Hibari, a precocious child who could memorize long poems and mimic adult singers, was versatile. Her voice could handle the natural voice singing style or jigoe, as well as the wavering folk style or yuri. Her powerful, sobbing kobushi vocal technique created a highly charged atmosphere, but she was also talented enough to cover jazz, min'yo, Latin, chanson and torch songs in the thousand recordings she made before her death at 52 in 1989. In many ways, she was Japan's most well-known, and loved, popular cultural icon of the twentieth century: not only did she appear in 160 films; she was also the undisputed queen of enka.

Meanwhile, as Hibari was starting her career, American songs were spreading across Japan, helped by the Allied occupying forces. Japanese composers like Ryuchi Hattori picked up on the trends with the shuffle-rhythm inspired Tokyo Boogie Woogie, even managing a shamisen version. Other styles like bluegrass, rockabilly, Hawaiian (a second boom), doowop, R&B and jazz all developed quickly.

In the 1950s, Japanese Latin music was established, although its roots were laid down at least twenty years previously.
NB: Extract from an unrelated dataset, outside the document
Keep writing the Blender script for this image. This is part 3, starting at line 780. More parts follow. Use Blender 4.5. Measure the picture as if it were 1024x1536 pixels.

During the Fifties and early Sixties, many Cuban-style bands like the Tokyo Cuban Boys were formed; tango and Latin singer Fujisawa Ranko is still remembered for her South American tours. Tango remains popular in Japan and there is even an original Latin rhythm, the dodompa. The tradition has been kept strong with the recent success of Orquesta de la Luz.

Kayokyoku gradually became associated with styles that used traditional scales, like enka, while the more Western-sounding pop became known as Japanese pops. This latter form was defined by songs like Sukiyaki and by the many Western-style groups that developed in the 1960s, known as Group Sounds. Japanese pops mirrored all the Western moves - Beatles imitators, rock, folk-rock, folk and psychedelia were all flavour of the day.